NPA Flashcards
NPA
Those account of borrowers who have defaulted in payment of interest or installment of principal or both for 90 days min.
Pvt Sector is managing their NPA’s better through improvements in asset quality.
There is a difference between Net NPA and Gross NPA.
a. Gross NPA = Net NPA + Provisioning
b. Provisioning is the amount of money that a bank keeps (on the advice of RBI) especially for this purpose.
Stressed Assets
It is a broader term and comprises of NPAs, restructured loans and written off assets.
Restructured Loans
Assets/loans which have been restructured by giving a longer duration for repayment, lowering interest or by converting them to equity.
Written-off assets
Assets/loans which aren’t counted as dues, but recovery efforts are continued at branch level - Done by banks to cleanup their balancebooks
NPA
It is a loan or advance for which the principal or interest payment remained overdue for a period of 90 days or more.

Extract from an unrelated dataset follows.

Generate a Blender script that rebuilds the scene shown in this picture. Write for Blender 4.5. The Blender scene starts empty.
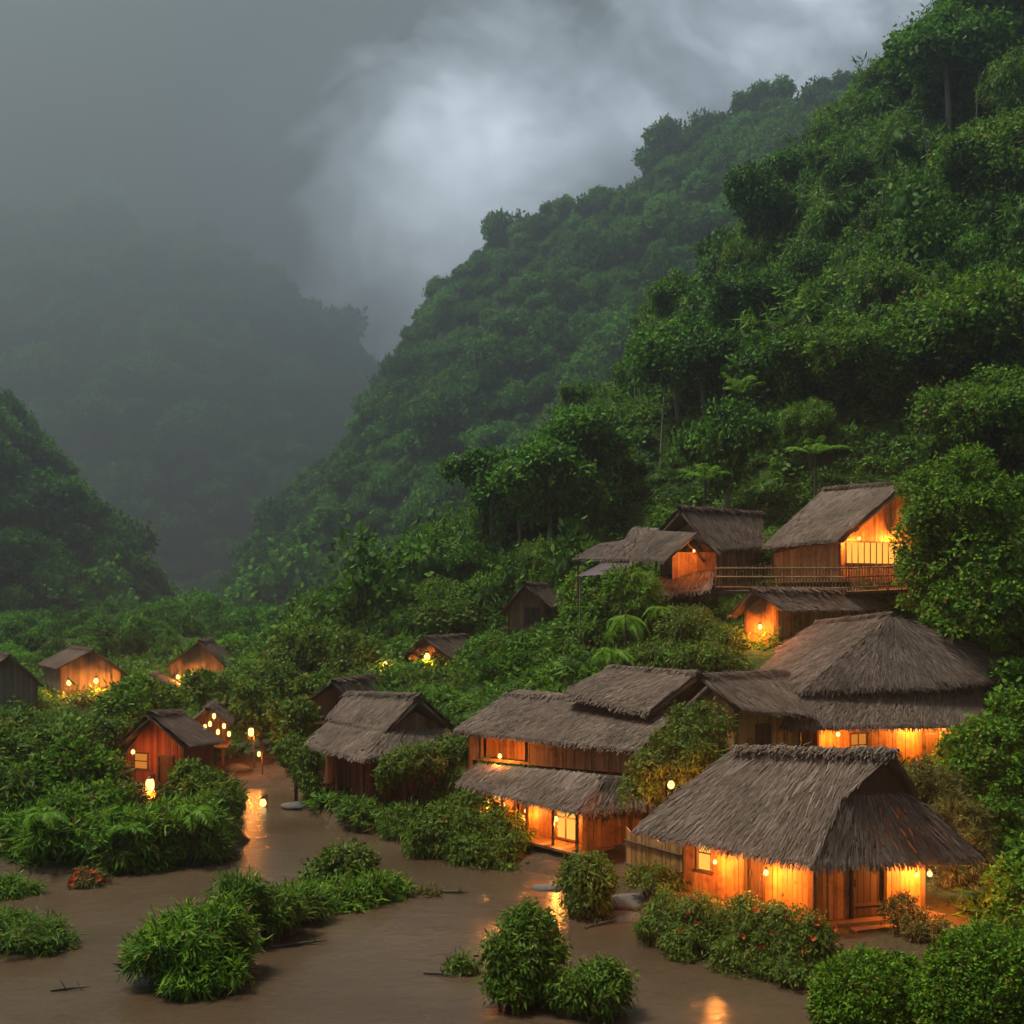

In case of Agriculture/Farm Loans, the NPA varies for short duration crop (interest not paid for 2 crop seasons) and long duration crops (interest note paid for 1 Crop season).
Substandard Assets
Assets which have remained NPA for a period less than or equal to 12 months
Doubtful Assets
Assets which have remained in the substandard category for a period of 12 months
Loss Assets
Loss asset is considered uncollectible and of such little value that its continuance as a bankable asset is not warranted, although there may be some salvage or recovery value
Sub Primer Borrowers
Borrowers who have a high chances of defaulting on their loans.
Lending to subprime borrower is risk or for banks.
Such lending was the major reason for great Financial crisis of 2008
Over Leveraged Company
Company which has high debt to equity ratio.
Faces problem in paying the interest and principal for the amount borrowed
Zombie Lending
When weak bank continues giving loan to a risk of borrower (Sub- prime/Over leveraged)
Reasons for NPA
Bank side problems
a. Low asset quality
b. Failure of bank credit appraisal system
c. Failure of recovery system
Economic Environment
Work Legal framework for asset recovery
Inadequate infrastructure for securitization and asset creation
Priority sector lending
Problems with high NPAs
Stock prices of banks went down
Profitability diminishes.
Precious capital is locked up.
Cost of lending increases due to capital crunch
Investment suffers
What is being done to deal with problem of NPA
Provisioning
CAR Norms
Securitization laws
Foreclosure norms
Debt recovery Tribunals
Asset reconstruction companies
SARFAESI Act 2002
Securitization and reconstruction of financial Assets and enforcement of security interest law, 2002
In short, we can say that it’s a law to make recovery of bad loans much easier from wilful defaulters.
This law has given power to financial institutions to take over management control and to capture property of loan defaulter.
Broadly 3 mechanisms
a. Securitization is the process of pooling and repackaging of financial assets (like loans given) into marketable securities that can be sold to investors
b. Asset reconstruction is the activity of converting a bad or non-performing asset into performing asset.